Question #bf7ca

1 Answer
Jun 6, 2017

#"Zn"(s) + 2"AgNO"_3 (aq) rarr "Zn(NO"_3")"_2 (aq) + 2"Ag" (s)#

Explanation:

Let's look at our reactants and products,

Reactants

  • zinc metal. We write this in the chemical equation as the chemical symbol for zinc, #"Zn"#. Often times a species in a chemical equation is followed by its physical state in parentheses:

#(s)# for a solid substance

#(l)# for a liquid substance

#(g)# for a gaseous substance

#(aq)# for a substance dissolved in aqueous solution

Most periodic tables will indicate the state of matter for each element, usually via a color code. Zinc is a solid metal, so we can follow it with the symbol #(s)# in the reaction

  • silver nitrate. This is a compound formed from the electrostatic attraction between a cationic silver atom, #"Ag"^+#, and the anionic nitrate species, #"NO"_3^-#, so its formula is #"AgNO"_3#.

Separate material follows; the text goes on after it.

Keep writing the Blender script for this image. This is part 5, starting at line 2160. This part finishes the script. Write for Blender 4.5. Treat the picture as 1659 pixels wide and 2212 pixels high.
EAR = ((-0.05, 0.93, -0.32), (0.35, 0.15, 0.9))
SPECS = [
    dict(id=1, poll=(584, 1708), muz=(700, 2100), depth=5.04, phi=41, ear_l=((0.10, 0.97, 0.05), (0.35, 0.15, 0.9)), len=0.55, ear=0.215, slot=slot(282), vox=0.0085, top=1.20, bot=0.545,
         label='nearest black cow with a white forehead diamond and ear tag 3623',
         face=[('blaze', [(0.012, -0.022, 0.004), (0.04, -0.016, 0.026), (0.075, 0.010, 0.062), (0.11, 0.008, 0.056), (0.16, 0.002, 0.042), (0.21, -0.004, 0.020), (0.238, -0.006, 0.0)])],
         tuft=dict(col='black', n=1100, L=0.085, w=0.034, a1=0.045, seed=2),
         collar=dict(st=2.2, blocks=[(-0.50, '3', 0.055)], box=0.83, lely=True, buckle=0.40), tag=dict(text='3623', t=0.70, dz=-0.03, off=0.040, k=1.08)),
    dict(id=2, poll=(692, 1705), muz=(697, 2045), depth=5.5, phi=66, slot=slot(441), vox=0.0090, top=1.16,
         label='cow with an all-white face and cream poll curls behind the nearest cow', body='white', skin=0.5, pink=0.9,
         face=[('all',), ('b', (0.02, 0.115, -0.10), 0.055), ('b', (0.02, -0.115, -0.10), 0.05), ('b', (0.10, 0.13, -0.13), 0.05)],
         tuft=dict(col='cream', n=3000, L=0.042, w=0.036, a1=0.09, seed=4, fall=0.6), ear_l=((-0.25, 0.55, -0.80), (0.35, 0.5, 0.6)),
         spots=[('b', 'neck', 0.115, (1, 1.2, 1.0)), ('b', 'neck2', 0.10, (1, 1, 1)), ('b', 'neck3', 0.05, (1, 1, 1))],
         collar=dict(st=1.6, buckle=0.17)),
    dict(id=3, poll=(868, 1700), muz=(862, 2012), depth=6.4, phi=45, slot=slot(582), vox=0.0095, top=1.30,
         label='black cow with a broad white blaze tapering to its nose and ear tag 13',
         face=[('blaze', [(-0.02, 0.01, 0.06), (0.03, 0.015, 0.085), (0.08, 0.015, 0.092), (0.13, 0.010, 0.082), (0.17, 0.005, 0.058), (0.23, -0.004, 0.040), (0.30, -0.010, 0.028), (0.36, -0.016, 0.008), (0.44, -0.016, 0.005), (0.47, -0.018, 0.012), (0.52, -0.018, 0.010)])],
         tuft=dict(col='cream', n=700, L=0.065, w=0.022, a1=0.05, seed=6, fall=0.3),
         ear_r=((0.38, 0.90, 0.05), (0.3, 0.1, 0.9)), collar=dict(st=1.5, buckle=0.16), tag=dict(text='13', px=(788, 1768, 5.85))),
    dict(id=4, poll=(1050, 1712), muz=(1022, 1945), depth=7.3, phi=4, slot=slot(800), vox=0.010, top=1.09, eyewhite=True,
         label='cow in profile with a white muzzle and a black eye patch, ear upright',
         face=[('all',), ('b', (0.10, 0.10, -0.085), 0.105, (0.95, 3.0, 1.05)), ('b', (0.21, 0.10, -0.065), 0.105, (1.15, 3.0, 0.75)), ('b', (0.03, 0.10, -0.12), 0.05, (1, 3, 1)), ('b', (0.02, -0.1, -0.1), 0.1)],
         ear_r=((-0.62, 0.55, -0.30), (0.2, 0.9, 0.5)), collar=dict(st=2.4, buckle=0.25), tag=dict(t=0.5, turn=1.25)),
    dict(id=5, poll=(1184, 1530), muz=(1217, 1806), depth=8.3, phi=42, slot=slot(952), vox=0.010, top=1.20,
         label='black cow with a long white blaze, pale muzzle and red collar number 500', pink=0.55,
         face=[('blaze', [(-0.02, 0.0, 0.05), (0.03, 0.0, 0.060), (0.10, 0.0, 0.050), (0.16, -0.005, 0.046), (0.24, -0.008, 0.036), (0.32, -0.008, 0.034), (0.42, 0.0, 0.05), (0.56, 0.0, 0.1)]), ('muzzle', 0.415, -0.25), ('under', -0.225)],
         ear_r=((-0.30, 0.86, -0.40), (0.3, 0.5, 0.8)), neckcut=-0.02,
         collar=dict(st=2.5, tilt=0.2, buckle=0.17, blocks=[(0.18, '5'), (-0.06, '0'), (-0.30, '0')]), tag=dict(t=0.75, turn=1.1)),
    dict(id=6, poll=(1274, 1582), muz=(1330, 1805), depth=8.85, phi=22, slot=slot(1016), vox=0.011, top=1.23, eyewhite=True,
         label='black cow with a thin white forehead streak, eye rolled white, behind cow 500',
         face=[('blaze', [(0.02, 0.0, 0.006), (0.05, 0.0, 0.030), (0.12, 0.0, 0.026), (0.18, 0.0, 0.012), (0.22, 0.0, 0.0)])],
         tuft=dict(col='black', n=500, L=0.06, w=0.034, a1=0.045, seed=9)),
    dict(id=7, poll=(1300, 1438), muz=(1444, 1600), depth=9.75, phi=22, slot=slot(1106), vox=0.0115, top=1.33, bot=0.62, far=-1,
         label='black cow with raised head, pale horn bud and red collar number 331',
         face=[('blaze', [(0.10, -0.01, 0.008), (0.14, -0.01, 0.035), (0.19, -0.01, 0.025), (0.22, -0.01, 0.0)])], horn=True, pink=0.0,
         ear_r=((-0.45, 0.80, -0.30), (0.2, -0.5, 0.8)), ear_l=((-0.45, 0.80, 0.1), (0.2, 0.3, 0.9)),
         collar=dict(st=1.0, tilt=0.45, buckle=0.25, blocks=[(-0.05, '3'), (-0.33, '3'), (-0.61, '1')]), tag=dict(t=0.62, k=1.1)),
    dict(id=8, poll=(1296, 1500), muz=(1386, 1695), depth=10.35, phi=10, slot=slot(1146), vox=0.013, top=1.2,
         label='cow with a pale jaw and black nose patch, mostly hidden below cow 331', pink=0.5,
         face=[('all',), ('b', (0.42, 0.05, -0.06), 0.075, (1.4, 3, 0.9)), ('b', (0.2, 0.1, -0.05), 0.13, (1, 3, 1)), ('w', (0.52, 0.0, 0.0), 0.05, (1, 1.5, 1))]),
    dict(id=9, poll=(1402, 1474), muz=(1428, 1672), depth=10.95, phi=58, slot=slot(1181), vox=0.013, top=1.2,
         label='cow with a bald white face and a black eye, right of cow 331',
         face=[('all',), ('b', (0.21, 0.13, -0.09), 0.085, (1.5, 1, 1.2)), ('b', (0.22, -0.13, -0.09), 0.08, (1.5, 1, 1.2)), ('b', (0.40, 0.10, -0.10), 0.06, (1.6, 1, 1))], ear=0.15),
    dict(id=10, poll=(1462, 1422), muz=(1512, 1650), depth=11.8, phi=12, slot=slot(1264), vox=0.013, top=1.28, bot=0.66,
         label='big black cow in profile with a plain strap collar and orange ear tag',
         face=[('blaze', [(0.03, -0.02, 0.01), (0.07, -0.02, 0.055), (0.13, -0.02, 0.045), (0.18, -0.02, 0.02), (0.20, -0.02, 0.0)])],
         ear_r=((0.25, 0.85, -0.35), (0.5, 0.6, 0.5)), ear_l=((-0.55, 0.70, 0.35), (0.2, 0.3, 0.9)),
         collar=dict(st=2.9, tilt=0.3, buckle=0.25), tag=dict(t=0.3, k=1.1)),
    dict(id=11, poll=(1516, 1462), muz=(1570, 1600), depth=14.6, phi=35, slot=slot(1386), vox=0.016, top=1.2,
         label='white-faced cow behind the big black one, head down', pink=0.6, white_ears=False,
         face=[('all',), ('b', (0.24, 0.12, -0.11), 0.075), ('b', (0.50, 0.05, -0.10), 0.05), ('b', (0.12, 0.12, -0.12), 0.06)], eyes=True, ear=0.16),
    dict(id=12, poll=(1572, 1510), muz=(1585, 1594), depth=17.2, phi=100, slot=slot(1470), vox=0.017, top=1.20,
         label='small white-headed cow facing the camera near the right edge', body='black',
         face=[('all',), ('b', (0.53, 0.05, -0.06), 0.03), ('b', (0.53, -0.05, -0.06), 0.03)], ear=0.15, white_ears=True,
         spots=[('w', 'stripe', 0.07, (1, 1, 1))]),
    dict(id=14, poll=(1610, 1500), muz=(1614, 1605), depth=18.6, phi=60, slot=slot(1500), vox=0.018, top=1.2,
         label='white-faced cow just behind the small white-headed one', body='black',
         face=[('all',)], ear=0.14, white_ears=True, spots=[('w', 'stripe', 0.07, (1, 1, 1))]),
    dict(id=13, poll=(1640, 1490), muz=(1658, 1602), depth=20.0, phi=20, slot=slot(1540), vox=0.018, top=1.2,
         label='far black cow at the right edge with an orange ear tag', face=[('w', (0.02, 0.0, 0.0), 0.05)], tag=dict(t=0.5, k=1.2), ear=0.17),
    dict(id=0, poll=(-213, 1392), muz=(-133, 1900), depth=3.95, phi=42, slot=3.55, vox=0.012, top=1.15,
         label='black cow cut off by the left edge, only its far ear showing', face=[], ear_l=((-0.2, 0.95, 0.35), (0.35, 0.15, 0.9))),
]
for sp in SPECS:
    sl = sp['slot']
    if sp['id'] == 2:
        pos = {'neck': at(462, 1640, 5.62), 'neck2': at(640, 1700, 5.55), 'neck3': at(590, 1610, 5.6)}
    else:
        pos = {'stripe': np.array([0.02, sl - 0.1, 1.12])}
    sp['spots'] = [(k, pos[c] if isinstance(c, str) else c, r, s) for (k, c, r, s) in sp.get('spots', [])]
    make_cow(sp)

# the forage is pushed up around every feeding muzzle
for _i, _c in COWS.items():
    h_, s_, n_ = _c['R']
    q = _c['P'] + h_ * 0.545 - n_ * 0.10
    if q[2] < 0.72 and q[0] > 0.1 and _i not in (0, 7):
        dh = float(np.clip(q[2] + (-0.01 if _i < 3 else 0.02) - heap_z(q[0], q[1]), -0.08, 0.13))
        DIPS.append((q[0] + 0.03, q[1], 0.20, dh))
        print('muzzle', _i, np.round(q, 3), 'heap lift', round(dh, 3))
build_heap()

As for the state of matter, we must realize something about this reaction. Most all ionic substances are solid at room temperature, but for this reaction we won't write #(s)# next to it, and here's the simple reason why. When two pure solids are interacting, nothing chemically is really happening; you can squeeze the two substances together, but no new substances will form. Therefore, it is implied that the #"AgNO"_3# species is dissolved in aqueous solution, so we follow it with #(aq)#.

Products

  • zinc nitrate. This compound is formed from the attraction between the zinc ion #"Zn"^(2+)# and the nitrate ion, so its formula is #"Zn(NO"_3")"_2#.

Its state of matter is the same situation as the silver nitrate, and is dissolved in solution, so it's followed by #(aq)#.

  • silver metal. Likewise for zinc metal, this is simply the chemical symbol of silver, #"Ag"# followed by its state of matter, solid, so it is #"Ag"(s)#

We can now form an unbalanced (no coefficients) chemical equation from this:

#"Zn"(s) + "AgNO"_3 (aq) rarr "Zn(NO"_3")"_2 (aq) + "Ag" (s)#

If you'll notice, there are two nitrate ions on the right side, and one on the left. To balance the nitrate species, we can place a #2# before the silver nitrate on the left side:

#"Zn"(s) + color(blue)(2)"AgNO"_3 (aq) rarr "Zn(NO"_3")"_2 (aq) + "Ag" (s)#

What you may notice now is that now the silvers are unbalanced; there are two on the left and one on the right. We can fix this by placing a #2# in front of the silver on the right side:

#"Zn"(s) + color(blue)(2)"AgNO"_3 (aq) rarr "Zn(NO"_3")"_2 (aq) + color(red)(2)"Ag" (s)#

Now, all the species are present equally on both sides of the reaction arrow, so this equation is balanced.